What was needed, and seemingly only could be provided by another alcoholic, was identification.  It was only identification that could suspend disbelief sufficiently to allow a suffering alcoholic to take suggested actions they KNEW wouldn’t work-and particularly those embedded in the infamous 12 STEPS of Alcoholics Anonymous.  But there was also more needed to sustain the fellowship of sober alcoholics. 
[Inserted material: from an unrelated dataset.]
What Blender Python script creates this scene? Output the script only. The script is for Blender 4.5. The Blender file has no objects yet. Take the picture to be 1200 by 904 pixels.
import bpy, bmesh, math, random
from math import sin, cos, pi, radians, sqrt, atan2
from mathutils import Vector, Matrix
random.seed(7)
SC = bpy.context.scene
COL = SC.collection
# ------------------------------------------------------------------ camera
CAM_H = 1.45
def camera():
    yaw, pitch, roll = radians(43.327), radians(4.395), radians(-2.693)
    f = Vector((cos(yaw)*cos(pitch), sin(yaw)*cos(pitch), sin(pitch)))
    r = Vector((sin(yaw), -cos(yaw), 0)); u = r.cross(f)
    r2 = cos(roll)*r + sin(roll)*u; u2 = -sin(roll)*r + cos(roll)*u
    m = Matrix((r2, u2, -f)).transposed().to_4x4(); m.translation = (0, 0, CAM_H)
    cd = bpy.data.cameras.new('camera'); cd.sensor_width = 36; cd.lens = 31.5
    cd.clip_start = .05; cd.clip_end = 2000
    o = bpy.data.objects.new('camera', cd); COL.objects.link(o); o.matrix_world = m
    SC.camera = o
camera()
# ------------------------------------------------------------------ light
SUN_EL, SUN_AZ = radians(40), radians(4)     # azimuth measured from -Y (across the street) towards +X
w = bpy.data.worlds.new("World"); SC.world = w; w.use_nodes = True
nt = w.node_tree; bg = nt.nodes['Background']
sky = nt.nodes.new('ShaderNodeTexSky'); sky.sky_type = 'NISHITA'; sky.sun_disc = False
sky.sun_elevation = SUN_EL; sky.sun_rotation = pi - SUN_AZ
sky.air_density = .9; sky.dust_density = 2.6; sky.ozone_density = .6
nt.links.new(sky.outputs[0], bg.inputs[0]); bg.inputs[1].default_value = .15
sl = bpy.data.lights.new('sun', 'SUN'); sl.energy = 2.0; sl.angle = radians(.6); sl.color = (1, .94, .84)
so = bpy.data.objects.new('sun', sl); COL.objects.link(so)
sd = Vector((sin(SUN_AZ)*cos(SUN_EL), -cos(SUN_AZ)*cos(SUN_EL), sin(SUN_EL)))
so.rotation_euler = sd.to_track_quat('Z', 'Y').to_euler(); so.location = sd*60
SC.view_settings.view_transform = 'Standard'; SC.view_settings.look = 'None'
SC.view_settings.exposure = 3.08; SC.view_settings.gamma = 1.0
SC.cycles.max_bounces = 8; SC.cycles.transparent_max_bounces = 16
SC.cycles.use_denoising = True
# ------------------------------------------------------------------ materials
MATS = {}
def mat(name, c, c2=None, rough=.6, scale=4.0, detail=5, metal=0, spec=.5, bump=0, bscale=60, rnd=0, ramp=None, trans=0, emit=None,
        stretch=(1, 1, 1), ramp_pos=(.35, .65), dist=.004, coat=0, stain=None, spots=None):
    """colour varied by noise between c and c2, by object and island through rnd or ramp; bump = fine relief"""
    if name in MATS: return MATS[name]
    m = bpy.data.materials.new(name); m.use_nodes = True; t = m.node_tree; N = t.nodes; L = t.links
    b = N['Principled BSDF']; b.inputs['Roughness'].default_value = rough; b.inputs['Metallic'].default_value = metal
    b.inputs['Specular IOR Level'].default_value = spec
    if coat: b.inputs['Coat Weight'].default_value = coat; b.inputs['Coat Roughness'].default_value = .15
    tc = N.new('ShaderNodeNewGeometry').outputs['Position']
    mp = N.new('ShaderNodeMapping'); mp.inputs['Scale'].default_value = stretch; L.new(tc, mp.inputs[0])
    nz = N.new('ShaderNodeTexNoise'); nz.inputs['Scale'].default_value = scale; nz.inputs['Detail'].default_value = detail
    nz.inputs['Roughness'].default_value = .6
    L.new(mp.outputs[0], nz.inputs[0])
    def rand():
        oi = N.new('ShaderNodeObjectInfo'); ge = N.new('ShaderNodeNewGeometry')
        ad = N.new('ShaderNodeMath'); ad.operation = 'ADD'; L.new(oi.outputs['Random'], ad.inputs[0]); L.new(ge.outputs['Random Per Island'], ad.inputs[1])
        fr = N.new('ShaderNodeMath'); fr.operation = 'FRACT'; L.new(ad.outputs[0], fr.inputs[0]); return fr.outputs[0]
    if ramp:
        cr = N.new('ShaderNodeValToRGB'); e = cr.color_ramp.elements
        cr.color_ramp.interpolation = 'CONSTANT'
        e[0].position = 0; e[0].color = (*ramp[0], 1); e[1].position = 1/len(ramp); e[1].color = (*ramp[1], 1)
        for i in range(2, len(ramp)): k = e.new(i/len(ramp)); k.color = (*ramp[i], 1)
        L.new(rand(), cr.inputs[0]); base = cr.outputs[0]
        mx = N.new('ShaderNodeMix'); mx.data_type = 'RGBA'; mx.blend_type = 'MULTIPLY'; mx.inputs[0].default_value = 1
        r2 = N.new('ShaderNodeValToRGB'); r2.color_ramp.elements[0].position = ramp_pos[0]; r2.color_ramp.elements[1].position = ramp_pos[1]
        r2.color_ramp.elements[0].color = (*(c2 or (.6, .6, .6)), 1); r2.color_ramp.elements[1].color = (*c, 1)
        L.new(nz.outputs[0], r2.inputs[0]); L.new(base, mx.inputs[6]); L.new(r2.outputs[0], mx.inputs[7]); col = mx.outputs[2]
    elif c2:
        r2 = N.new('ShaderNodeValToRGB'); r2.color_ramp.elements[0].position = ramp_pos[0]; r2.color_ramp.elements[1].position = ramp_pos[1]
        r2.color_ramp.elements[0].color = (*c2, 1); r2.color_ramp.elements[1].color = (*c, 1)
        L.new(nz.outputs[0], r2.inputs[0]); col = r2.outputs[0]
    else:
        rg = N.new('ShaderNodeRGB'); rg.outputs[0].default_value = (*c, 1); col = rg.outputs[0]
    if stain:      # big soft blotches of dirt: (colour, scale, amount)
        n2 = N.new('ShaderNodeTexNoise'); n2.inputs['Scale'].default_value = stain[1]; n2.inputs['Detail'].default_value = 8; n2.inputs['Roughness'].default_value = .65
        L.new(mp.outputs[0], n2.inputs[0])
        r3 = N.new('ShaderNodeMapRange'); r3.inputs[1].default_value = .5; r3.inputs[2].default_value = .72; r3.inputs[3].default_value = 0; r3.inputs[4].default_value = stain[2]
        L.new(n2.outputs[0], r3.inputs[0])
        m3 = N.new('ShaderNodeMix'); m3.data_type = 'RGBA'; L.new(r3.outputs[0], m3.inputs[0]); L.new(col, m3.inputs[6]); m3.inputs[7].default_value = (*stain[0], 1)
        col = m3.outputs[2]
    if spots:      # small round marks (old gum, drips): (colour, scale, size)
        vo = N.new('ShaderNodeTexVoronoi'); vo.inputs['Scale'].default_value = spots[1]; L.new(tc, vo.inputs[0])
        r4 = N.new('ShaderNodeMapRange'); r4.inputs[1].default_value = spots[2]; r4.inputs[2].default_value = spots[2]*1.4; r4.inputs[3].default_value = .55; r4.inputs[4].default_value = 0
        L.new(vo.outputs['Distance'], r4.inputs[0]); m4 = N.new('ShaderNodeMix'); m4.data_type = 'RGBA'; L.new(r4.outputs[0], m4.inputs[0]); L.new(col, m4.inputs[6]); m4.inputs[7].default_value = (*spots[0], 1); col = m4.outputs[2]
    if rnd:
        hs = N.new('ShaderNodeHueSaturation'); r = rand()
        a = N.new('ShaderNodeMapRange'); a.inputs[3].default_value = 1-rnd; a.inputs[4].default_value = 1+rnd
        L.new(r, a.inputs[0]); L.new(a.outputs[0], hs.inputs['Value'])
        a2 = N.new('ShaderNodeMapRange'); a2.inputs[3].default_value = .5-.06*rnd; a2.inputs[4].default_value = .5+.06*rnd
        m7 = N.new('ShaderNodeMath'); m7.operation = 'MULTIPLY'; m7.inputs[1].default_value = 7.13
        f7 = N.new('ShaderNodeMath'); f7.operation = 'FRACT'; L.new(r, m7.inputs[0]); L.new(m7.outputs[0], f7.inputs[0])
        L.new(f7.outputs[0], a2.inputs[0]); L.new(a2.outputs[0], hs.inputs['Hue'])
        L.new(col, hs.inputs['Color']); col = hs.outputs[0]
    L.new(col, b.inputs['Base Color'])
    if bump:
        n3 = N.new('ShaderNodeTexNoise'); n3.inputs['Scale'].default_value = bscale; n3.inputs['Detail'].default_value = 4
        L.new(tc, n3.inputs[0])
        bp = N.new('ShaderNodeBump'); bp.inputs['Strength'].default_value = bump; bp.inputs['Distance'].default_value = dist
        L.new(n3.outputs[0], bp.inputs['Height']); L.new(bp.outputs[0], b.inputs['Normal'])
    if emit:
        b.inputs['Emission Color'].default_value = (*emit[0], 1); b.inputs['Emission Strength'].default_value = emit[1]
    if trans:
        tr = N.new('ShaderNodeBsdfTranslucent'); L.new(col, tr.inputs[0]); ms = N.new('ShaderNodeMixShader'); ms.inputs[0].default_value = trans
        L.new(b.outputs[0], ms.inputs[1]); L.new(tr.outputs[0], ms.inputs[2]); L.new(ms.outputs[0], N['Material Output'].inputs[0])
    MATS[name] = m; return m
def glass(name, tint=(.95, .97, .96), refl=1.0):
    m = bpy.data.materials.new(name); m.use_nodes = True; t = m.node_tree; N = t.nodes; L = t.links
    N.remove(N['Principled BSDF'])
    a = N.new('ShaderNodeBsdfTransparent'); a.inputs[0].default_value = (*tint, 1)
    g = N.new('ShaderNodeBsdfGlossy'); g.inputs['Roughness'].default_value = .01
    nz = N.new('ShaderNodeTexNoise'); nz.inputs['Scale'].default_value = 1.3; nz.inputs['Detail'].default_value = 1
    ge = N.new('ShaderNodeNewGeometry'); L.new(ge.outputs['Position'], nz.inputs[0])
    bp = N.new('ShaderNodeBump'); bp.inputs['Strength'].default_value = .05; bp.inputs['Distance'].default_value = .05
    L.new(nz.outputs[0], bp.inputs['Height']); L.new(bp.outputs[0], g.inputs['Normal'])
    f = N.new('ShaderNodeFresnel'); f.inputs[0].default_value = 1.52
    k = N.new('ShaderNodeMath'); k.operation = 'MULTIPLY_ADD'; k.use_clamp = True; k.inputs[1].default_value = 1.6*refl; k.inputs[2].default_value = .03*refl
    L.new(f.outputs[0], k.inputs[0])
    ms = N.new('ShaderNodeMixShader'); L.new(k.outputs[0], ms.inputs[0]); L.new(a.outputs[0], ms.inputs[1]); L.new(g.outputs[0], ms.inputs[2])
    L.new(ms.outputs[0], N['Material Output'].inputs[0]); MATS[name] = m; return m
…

The Washingtonians, a temperance movement formed in 1840 by six alcoholics, focused on individual sobriety and it snowballed to a membership estimated at 600,000.  But in less than five years, it completely fell apart because they tried to increase their focus to address many other causes, thereby fragmenting the groups.   Amazingly, just a few decades later, in AA’s early days, Bill W. and Dr. Bob had never even heard of the Washingtonians so utterly had the signs of it vanished. 

Clancy consistently stressed how necessary it is for AA groups to live by principles as well. He worked hard to maintain “Singleness of Purpose” partly by not allowing speakers at the Pacific Group he founded to talk about addictions besides Alcoholism. Every speaker had to identify as an alcoholic or risked being asked to step down from the podium.

 Without “one drunk talking to another,” said Clancy, everything else is “just Information.”